Thanks Craig, but I solved the issue by the below query :-
Here is the query for that :-
select bb_id,lat,lon,speed,dt_stamp from demo_table
inner join
(select bb_id as did, max(dt_stamp) as ts
from demo_table group by bb_id) as ds
on demo_table1.bb_id = ds.did and demo_table1.dt_stamp = ds.ts;
Best Regards
Adarsh
Adarsh Sharma wrote:
Any update on the below query :-
I tried the below query but :-
select bb_id,lat,lon,max(dt_stamp) from gps_tracker group by bb_id;
ERROR: column "gps_tracker.lat" must appear in the GROUP BY clause or be used in an aggregate function
LINE 1: select bb_id,lat,lon,max(dt_stamp) from gps_tracker group by...
^
********** Error **********
ERROR: column "gps_tracker.lat" must appear in the GROUP BY clause or be used in an aggregate function
SQL state: 42803
Character: 14
I think this can be solved by applying some function to lat lon values of max(dt_stamp) row.
Thanks
Adarsh Sharma wrote: Hi Craig :-
Below is the schema of my table :-
CREATE TABLE demo_table
(
id character varying NOT NULL,
lat double precision,
lon double precision,
speed double precision,
dt_stamp timestamp without time zone DEFAULT now(),
CONSTRAINT gps_tracker_pkey PRIMARY KEY (id)
)
WITH (
OIDS=FALSE);
I let u know after some work on Window functions
Thanks
Craig Ringer wrote:
On 10/10/2011 08:32 PM, Adarsh Sharma wrote:
Dear all,
I need to write a query to select latest rows with timestamp values.
My ID is repeated with lat lon and timestamp.
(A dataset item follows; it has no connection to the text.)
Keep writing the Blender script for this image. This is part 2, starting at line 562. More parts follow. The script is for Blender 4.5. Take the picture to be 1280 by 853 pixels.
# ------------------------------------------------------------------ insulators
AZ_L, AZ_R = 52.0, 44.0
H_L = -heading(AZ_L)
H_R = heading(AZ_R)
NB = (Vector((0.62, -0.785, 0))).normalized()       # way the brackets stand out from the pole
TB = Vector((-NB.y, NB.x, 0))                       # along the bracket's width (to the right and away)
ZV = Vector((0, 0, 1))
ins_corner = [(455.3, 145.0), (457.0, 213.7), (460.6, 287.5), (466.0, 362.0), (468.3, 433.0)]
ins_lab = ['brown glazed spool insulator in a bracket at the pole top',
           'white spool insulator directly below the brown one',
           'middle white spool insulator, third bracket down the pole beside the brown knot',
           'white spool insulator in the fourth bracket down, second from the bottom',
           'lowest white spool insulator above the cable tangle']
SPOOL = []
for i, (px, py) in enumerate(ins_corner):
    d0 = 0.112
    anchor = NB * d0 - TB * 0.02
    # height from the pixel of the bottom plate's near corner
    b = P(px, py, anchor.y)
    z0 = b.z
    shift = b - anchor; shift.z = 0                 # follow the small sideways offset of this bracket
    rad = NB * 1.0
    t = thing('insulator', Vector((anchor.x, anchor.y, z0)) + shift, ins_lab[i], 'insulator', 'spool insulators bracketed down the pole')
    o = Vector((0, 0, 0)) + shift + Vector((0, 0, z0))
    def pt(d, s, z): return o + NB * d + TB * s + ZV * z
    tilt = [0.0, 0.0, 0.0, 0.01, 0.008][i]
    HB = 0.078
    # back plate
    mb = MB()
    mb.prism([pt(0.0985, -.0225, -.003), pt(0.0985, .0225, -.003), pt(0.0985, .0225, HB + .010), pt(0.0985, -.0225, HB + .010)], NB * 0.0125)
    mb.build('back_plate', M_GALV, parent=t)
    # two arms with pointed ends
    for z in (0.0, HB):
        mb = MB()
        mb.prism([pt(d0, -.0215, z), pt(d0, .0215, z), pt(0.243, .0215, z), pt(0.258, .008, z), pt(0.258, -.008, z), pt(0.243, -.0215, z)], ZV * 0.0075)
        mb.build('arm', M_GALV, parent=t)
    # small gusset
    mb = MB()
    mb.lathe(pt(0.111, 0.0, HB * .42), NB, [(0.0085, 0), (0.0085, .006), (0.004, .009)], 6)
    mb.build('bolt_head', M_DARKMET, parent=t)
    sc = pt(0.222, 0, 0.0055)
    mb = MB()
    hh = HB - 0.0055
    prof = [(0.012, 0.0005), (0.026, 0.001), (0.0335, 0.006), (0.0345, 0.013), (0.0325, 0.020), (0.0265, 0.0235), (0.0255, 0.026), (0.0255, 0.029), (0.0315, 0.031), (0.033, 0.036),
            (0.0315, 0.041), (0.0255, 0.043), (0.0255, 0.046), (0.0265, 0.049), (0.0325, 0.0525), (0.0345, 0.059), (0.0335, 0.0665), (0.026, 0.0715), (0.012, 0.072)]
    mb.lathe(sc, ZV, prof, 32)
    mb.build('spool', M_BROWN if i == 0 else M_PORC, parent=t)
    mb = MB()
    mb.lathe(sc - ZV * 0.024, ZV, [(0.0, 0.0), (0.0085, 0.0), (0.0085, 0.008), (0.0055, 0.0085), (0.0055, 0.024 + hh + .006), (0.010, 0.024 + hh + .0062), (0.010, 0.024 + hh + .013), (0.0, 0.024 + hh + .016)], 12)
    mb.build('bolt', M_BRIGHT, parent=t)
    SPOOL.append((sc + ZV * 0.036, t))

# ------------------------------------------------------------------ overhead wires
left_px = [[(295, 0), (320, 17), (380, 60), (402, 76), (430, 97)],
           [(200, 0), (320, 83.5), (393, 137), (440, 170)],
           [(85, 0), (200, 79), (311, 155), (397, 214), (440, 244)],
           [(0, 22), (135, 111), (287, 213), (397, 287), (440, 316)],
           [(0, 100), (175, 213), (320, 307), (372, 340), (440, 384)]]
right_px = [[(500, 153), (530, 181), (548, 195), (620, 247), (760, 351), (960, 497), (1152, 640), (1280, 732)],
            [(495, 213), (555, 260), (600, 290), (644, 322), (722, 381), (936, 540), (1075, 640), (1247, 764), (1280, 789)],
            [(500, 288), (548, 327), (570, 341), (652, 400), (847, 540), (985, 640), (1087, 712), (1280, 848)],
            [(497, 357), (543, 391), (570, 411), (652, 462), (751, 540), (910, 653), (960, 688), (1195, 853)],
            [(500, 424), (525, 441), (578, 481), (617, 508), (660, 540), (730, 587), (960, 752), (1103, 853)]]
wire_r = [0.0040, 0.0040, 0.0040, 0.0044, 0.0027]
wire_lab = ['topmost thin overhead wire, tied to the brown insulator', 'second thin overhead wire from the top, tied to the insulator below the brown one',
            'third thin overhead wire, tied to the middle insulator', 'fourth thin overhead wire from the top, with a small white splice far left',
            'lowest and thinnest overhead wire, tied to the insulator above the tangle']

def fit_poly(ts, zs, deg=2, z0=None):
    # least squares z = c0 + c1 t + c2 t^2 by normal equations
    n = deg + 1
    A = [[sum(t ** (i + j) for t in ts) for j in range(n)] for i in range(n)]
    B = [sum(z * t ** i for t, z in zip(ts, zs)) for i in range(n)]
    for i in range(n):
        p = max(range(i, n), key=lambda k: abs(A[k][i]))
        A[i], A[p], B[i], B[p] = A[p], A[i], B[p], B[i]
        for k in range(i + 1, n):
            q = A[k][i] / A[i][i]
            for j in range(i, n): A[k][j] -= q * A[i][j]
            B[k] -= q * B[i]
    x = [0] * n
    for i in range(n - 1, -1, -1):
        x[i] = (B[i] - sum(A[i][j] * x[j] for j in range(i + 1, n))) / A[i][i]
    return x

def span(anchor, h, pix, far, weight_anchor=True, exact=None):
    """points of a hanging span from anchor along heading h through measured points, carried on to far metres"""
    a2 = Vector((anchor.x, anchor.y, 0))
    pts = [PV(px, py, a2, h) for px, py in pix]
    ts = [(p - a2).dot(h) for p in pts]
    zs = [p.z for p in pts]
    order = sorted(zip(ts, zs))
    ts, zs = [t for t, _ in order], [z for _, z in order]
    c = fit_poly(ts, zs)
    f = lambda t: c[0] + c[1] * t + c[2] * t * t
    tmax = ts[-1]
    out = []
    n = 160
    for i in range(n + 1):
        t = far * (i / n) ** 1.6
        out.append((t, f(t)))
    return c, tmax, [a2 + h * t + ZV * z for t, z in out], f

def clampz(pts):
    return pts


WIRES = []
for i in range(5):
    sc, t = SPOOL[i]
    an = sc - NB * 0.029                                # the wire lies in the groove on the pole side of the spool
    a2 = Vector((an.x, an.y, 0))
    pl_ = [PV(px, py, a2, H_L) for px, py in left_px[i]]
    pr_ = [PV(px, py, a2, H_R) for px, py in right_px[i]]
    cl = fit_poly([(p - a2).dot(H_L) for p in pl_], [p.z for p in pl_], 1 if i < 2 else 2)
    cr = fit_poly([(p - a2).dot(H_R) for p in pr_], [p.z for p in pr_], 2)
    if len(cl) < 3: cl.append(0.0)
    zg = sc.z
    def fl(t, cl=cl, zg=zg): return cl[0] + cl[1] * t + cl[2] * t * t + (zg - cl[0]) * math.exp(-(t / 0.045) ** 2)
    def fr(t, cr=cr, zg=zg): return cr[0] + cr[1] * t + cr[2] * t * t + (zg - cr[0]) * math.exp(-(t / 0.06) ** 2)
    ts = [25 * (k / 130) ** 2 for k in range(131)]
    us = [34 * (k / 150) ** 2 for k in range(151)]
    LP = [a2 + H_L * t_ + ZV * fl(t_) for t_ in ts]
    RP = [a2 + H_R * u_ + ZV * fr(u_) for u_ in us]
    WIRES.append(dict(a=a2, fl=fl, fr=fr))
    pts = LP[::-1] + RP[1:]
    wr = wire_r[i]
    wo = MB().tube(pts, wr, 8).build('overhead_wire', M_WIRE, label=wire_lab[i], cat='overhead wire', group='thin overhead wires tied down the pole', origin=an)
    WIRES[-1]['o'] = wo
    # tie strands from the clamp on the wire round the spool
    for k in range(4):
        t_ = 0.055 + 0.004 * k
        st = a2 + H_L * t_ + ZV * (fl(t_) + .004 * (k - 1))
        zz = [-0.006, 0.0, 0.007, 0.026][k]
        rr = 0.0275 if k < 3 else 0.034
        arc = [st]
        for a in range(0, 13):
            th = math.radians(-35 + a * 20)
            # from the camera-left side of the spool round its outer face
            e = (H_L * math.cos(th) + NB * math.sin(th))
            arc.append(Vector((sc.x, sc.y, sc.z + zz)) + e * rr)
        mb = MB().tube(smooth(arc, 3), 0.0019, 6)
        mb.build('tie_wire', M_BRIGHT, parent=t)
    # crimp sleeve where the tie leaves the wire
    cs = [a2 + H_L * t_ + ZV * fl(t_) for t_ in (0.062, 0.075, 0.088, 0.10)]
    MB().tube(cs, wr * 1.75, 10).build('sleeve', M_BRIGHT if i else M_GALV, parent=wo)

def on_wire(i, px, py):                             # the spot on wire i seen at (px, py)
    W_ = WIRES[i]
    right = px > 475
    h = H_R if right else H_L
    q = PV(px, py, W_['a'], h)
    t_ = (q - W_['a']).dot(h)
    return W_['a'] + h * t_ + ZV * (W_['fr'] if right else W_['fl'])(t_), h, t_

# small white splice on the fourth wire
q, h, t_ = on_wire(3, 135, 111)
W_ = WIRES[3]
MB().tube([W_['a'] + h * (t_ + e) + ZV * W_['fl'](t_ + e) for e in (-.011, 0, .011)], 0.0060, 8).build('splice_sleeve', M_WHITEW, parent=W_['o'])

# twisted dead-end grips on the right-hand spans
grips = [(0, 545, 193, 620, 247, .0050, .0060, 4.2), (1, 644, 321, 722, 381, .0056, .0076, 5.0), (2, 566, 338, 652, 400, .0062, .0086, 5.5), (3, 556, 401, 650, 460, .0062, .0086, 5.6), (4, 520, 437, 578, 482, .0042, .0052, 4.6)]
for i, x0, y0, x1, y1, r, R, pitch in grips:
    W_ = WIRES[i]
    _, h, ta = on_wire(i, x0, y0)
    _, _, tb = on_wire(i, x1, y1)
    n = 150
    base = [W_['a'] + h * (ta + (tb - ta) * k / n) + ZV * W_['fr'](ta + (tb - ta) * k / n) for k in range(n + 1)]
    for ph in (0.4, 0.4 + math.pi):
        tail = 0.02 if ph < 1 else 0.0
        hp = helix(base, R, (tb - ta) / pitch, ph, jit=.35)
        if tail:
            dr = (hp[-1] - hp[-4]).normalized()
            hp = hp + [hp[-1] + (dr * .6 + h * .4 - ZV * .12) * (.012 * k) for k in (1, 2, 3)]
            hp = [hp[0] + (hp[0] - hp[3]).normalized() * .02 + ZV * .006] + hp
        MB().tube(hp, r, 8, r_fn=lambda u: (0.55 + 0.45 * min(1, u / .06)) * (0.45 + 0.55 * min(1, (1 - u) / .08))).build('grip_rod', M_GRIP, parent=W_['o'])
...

I want the latest row of
each ID ( group by id ).
[snip]
"3911";"661000212";26.8491101532852;92.8058205131302;0;"2011-10-14
12:47:33.360572"
Can anyone let me know the query for that.
No, they can't. You only posted semicolon-separated data, not a schema with column names or anything much else.
For a task like this you can use a window function, or you can self-join and use a WHERE clause to match the greatest row. Using a window function will be MUCH more efficient, so only use the self-join if you're running on a really old version of PostgreSQL.
http://www.postgresql.org/docs/9.0/static/tutorial-window.html
http://www.postgresql.org/docs/9.0/static/functions-window.html
Using the first_value or last_value window functions with an ordering clause to select the greatest timestamp within each window frame.